I wouldn’t ever encourage someone to replay one section of the game three times over to see how things change, and the game clearly isn’t built to support that. It does destroy that illusion that anything could happen next, making it clear which conflicts are necessary and deliberate, which relationships are inevitable. What impact the normal small messages – ‘x will remember this’, ‘y is getting tired of you’, ‘z doesn’t trust you’ – have, if any, wasn’t yet clear.
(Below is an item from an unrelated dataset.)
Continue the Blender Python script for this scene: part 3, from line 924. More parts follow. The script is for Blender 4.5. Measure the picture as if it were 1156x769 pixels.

All that said, The Quarry does a great job of setting up a mystery, giving me characters I care about (even if I don’t care for them) and having believable dialogue and situations, within the context of it all being a horror movie send-up. I hope the three way conflict – our protagonists, some hick-looking hunters, and the monsters – doesn’t resolve predictably. With a game that so clearly understands what it’s creating a homage to, and does such a good job of it, it’s fair to hope it will nail that landing. I’m curious enough that what was a passing ‘maybe’ has jumped to something I’m actually looking forward to in the games-light summer coming up.

The combination of it all – a lovely indie soundtrack, a batch of arrogant teenagers in trouble, a doubtlessly wacky story – works as well as it always does. Bits of it are brilliant, the bits that aren’t are competent, and I’m always a sucker for a game that has a specific thing it wants to be the best at and succeeds. The Quarry is on track for that.